Lo scorso Festival del cinema di Torino ci ha offerto la visione di due pellicole che affrontavano il tema della droga e della dipendenza: "Grass" di Ron Mann e "Requiem for a Dream" di Darren Aronofski. Due film piuttosto diversi, un collage di documenti il primo, che parlava esclusivamente della marjuana e dei patetici tentativi degli Stati Uniti di vietarla mettendola sullo stesso piano delle droghe piu' pesanti, una visione allucinata il secondo, che attraverso uno stile personalissimo fatto di split screen, montaggi incrociati, primissimi piani impossibili ci gettava di peso nel baratro della dipendenza.

"Traffic" di Steven Soderbergh mi ha ricordato, a piu' riprese, entrambi. Il regista incastra tre storie, facendone ogni tanto sfiorare i personaggi (vorrei dire alla "Magnolia", se non fosse che ormai persino Muccino si e' impadronito del trucchetto svilendolo alquanto), e tre punti di vista: quello di un avvocato di grido schierato sul fronte "contro" e nominato dagli USA zar dell'antidroga, ma costretto a scendere a patti con una realta' tutt'altro che facile (impossibile non pensare al bel viso della Connely costretta a pratiche sessuali piu' o meno lecite da un pusher di colore quando vediamo la figlia di Douglas in una scena quasi-fotocopia) - quello della moglie di un pezzo grosso del traffico internazionale (a capo di uno dei principali cartelli) - quello di un piccolo poliziotto costretto a fronteggiare il contraltare messicano di Douglas (salvo che questi e' corrotto fin nel midollo, ed ogni sua mossa e' tesa a mettere al tappeto un cartello per portare alla ribalta l'altro). Per separare le tre storie Soderbergh fa uso del colore, virando la pellicola sul blu nel primo caso, sul rosso nel secondo, sul giallo nel terzo, e dei movimenti di macchina: quasi fissa nel primo caso, mossa ma fluida nel secondo, a spalla e frenetica nel terzo. Senza arrivare alle scelte spesso estreme e comunque difficili de "L'inglese", Soderbergh continua a fare un uso molto personale della regia e dello stile di ripresa, narrando per immagini una storia che non ha un inizio e - molto intelligentemente - non ha una fine, che alterna momenti di estremo cinismo (il generale Salazar che afferma che i drogati si curano da se' - morendo di overdose), a momenti di commossa partecipazione (Douglas che capisce finalmente con cosa ha a che fare quando si ritrova il nemico in casa - e come suona diversa questa frase nella sua bocca rispetto a quando astutamente la pronuncia il suo consigliere suggerendogliela per toglierlo dai guai).

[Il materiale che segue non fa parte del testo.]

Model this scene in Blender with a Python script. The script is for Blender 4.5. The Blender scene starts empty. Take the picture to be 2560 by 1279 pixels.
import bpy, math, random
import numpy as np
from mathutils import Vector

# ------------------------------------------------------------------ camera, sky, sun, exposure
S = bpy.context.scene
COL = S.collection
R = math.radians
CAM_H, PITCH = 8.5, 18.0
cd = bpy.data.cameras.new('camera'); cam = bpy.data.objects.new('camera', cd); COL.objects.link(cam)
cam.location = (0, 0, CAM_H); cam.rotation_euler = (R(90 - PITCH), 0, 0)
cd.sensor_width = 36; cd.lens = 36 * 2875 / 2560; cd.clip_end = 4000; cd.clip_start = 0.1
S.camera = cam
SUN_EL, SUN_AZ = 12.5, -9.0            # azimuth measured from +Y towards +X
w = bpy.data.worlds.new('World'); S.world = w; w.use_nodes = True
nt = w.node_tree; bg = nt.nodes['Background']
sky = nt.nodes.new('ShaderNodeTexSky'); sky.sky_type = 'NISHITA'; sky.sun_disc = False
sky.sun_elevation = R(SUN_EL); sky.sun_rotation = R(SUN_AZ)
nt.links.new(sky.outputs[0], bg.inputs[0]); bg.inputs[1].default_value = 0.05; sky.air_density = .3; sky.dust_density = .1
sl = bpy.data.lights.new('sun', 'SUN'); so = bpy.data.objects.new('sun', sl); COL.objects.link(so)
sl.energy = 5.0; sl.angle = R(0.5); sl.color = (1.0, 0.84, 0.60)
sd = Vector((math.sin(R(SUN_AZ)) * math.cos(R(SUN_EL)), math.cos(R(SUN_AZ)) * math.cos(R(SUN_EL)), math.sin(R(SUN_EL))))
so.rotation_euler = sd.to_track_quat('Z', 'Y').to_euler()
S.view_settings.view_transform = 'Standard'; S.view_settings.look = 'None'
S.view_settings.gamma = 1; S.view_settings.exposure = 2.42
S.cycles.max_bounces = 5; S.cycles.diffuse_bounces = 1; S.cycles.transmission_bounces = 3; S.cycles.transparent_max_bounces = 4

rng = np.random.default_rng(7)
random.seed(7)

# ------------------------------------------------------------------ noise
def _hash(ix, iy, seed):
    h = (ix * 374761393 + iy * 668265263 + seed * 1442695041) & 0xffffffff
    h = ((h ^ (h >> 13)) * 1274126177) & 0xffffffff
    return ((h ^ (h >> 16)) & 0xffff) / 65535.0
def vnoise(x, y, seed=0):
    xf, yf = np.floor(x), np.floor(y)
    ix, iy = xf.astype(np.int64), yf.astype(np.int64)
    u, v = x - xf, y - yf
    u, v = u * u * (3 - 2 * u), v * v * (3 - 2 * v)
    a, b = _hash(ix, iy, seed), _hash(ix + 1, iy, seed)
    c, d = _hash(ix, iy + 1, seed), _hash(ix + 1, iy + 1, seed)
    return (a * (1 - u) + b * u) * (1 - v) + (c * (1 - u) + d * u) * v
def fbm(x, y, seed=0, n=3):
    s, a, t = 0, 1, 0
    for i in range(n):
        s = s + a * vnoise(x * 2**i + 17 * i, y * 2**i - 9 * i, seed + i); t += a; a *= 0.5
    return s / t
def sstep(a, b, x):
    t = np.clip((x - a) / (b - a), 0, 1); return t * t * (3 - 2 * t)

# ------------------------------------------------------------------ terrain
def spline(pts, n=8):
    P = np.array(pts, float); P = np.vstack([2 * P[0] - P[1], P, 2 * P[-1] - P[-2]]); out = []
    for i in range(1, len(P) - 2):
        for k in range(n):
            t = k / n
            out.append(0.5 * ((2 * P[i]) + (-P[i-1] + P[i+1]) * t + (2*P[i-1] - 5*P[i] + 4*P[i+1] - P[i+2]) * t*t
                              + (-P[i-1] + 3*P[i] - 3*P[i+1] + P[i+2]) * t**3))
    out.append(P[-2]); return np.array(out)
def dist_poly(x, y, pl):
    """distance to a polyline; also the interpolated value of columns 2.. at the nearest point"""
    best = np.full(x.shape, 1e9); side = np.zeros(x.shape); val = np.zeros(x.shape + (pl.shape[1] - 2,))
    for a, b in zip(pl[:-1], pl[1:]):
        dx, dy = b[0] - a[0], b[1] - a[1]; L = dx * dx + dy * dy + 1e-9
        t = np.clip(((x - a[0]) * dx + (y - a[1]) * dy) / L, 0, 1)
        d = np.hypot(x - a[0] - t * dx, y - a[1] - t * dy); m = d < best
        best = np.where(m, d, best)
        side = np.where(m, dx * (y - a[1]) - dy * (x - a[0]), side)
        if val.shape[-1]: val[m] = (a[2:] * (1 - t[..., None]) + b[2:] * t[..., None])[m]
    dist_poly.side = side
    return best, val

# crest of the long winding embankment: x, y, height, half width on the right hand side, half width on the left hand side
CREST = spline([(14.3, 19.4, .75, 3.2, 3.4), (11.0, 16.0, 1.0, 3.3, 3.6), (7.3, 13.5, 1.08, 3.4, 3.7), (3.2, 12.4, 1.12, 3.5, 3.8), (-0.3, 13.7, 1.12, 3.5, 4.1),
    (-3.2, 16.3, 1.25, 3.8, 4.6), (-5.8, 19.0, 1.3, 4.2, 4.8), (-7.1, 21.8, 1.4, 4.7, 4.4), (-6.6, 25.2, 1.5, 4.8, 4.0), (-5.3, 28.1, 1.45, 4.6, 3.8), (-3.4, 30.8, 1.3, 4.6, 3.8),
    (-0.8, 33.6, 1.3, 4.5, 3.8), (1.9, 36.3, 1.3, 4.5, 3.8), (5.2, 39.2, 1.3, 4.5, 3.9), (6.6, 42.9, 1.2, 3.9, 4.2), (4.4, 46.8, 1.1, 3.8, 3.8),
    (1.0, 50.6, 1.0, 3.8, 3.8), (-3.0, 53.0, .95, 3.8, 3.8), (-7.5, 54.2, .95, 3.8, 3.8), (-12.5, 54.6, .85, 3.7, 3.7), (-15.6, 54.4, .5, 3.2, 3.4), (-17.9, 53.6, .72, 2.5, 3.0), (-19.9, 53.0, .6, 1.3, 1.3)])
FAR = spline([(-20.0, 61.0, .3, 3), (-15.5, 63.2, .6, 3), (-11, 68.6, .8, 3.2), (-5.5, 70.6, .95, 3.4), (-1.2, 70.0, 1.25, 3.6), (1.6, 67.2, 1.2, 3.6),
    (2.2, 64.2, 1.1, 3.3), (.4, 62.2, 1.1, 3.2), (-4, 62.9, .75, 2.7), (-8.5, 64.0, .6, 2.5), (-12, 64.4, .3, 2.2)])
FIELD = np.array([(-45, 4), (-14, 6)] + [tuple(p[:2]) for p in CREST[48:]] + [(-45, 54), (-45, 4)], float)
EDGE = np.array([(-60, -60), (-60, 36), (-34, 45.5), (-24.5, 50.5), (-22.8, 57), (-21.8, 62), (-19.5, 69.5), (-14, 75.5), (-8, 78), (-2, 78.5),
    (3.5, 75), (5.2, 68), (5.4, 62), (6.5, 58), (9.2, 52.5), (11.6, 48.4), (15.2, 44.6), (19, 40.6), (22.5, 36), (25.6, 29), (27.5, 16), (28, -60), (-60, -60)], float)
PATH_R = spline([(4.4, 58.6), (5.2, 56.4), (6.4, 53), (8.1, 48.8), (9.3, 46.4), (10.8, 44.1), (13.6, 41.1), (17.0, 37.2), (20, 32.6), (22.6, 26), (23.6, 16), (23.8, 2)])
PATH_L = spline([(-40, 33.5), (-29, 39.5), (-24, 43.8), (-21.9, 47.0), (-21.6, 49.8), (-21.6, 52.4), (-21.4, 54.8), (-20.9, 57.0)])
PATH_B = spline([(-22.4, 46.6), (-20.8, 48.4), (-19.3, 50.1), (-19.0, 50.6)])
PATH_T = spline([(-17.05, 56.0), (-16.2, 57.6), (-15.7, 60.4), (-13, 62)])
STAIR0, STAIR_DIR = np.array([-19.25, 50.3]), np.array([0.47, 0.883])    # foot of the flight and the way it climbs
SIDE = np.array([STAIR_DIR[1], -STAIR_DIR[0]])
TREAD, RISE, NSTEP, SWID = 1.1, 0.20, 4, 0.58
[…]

Film maturo, che paga il contentino ad Hollywood facendo recitare la neo-coppia d'oro Douglas-Zeta Jones (facendola recitare davvero! Io, che non amo Michael Douglas, sono costretta ad ammettere che in questa stagione ha interpretato due ruoli in modo magnifico: questo e quello del professore sfigatissimo di "Wonder Boys"), proponendosi come valido avversario del gladiatore scottiano (al quale tuttavia, a scanso di improbabili sorprese, riuscira' difficilmente a strappare qualche statuetta).